/---
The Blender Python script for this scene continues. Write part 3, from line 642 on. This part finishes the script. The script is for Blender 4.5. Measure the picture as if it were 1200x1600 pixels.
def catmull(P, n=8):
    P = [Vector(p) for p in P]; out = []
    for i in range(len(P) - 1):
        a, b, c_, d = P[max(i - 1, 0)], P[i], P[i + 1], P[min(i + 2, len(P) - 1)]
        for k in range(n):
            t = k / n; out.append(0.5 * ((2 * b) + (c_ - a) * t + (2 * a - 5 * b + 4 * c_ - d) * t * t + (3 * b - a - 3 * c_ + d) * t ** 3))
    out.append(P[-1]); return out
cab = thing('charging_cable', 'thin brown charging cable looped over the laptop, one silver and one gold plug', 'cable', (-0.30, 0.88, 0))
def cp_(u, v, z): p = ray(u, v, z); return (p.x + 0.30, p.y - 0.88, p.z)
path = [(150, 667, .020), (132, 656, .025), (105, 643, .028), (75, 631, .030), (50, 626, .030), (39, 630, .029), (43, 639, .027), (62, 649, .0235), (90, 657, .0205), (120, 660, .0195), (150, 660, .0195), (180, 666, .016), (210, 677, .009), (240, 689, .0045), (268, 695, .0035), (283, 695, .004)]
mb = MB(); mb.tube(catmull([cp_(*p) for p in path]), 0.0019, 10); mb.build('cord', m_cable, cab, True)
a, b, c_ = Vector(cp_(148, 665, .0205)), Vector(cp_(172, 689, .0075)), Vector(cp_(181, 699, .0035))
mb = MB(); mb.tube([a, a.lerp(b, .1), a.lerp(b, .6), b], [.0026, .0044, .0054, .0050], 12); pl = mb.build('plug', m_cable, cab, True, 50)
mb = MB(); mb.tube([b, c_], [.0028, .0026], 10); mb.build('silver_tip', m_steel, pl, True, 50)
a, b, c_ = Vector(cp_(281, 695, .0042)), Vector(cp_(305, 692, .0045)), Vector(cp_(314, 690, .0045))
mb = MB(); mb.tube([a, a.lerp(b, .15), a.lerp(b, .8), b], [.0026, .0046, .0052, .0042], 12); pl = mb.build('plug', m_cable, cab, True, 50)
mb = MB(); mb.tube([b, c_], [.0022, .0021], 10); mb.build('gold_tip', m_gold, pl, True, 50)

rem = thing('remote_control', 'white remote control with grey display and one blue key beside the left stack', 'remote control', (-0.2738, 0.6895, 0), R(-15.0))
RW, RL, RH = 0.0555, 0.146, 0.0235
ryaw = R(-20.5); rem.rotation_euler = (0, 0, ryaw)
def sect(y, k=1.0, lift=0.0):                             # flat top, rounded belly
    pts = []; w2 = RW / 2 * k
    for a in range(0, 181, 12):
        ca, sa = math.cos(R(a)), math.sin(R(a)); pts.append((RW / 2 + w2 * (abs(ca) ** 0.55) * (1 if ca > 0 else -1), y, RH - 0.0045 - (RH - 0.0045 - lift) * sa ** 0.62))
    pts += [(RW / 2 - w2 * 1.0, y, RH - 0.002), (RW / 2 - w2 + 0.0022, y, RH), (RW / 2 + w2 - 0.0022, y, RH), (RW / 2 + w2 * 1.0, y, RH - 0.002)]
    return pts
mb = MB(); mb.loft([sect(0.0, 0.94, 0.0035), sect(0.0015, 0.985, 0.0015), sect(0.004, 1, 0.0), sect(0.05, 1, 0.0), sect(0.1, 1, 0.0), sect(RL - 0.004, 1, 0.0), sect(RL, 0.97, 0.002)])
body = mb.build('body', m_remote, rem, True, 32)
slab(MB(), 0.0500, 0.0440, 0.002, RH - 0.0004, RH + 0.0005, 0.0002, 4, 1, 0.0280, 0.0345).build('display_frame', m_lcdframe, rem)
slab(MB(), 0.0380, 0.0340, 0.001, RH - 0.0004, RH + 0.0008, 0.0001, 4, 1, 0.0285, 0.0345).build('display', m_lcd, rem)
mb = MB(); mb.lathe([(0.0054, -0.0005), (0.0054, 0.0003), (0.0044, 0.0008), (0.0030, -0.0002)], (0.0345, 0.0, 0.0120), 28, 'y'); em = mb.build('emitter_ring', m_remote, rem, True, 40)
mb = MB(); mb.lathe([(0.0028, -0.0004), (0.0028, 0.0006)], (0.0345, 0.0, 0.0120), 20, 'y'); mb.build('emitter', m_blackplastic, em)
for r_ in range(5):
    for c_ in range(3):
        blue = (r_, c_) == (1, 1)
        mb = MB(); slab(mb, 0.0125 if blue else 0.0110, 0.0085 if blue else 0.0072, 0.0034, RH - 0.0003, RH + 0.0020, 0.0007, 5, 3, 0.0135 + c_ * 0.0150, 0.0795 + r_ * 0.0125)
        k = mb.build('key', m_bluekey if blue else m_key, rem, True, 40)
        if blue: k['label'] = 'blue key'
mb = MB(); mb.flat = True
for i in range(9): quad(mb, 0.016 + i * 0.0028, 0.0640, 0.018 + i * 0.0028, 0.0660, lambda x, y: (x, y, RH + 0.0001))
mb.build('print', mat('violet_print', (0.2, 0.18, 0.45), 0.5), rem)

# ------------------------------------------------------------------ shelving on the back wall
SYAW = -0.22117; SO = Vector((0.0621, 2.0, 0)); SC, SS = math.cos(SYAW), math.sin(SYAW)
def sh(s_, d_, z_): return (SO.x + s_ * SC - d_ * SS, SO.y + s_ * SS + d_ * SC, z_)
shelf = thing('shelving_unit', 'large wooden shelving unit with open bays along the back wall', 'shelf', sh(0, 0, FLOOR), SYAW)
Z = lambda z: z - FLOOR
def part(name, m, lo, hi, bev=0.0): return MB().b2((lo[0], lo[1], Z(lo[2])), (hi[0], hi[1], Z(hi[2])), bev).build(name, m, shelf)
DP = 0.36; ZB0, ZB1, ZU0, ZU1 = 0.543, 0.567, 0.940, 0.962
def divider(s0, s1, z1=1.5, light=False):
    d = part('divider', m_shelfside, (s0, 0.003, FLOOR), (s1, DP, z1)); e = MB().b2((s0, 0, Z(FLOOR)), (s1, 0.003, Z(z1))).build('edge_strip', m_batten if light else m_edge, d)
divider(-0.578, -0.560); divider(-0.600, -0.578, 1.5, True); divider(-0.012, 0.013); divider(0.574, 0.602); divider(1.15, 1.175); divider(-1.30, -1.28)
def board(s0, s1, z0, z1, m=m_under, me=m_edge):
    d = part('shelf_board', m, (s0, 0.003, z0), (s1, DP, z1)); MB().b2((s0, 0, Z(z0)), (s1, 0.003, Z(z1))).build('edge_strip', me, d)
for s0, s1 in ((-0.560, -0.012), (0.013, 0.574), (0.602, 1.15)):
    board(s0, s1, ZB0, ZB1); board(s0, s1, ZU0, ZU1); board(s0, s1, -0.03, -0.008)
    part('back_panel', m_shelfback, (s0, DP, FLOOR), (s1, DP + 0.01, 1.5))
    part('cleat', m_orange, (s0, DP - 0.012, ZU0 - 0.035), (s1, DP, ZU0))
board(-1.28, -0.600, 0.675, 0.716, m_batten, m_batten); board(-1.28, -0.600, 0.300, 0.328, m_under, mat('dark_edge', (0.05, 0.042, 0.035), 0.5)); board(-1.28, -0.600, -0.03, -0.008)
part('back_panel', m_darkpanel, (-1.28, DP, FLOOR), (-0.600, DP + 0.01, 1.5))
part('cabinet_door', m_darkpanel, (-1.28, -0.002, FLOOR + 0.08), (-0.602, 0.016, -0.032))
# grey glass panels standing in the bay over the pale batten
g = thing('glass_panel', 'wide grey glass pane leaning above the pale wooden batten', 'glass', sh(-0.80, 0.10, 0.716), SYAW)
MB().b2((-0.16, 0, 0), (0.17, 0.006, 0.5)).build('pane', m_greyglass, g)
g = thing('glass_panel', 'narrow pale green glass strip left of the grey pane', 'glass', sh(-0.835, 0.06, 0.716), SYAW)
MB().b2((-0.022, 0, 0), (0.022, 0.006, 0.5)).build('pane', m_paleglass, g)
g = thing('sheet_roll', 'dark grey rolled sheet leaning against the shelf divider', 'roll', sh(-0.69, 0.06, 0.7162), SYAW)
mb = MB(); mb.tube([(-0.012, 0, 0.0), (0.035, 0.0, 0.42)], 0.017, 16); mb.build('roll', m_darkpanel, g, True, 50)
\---
Set down verbatim only the lines between the start of the data above and the line with "mb = MB(); mb.tube([b, c_], [.0022, .0021], 10);", both boundaries included.

* [IN RESPONSE]:
The Blender Python script for this scene continues. Write part 3, from line 642 on. This part finishes the script. The script is for Blender 4.5. Measure the picture as if it were 1200x1600 pixels.
def catmull(P, n=8):
    P = [Vector(p) for p in P]; out = []
    for i in range(len(P) - 1):
        a, b, c_, d = P[max(i - 1, 0)], P[i], P[i + 1], P[min(i + 2, len(P) - 1)]
        for k in range(n):
            t = k / n; out.append(0.5 * ((2 * b) + (c_ - a) * t + (2 * a - 5 * b + 4 * c_ - d) * t * t + (3 * b - a - 3 * c_ + d) * t ** 3))
    out.append(P[-1]); return out
cab = thing('charging_cable', 'thin brown charging cable looped over the laptop, one silver and one gold plug', 'cable', (-0.30, 0.88, 0))
def cp_(u, v, z): p = ray(u, v, z); return (p.x + 0.30, p.y - 0.88, p.z)
path = [(150, 667, .020), (132, 656, .025), (105, 643, .028), (75, 631, .030), (50, 626, .030), (39, 630, .029), (43, 639, .027), (62, 649, .0235), (90, 657, .0205), (120, 660, .0195), (150, 660, .0195), (180, 666, .016), (210, 677, .009), (240, 689, .0045), (268, 695, .0035), (283, 695, .004)]
mb = MB(); mb.tube(catmull([cp_(*p) for p in path]), 0.0019, 10); mb.build('cord', m_cable, cab, True)
a, b, c_ = Vector(cp_(148, 665, .0205)), Vector(cp_(172, 689, .0075)), Vector(cp_(181, 699, .0035))
mb = MB(); mb.tube([a, a.lerp(b, .1), a.lerp(b, .6), b], [.0026, .0044, .0054, .0050], 12); pl = mb.build('plug', m_cable, cab, True, 50)
mb = MB(); mb.tube([b, c_], [.0028, .0026], 10); mb.build('silver_tip', m_steel, pl, True, 50)
a, b, c_ = Vector(cp_(281, 695, .0042)), Vector(cp_(305, 692, .0045)), Vector(cp_(314, 690, .0045))
mb = MB(); mb.tube([a, a.lerp(b, .15), a.lerp(b, .8), b], [.0026, .0046, .0052, .0042], 12); pl = mb.build('plug', m_cable, cab, True, 50)
mb = MB(); mb.tube([b, c_], [.0022, .0021], 10); mb.build('gold_tip', m_gold, pl, True, 50)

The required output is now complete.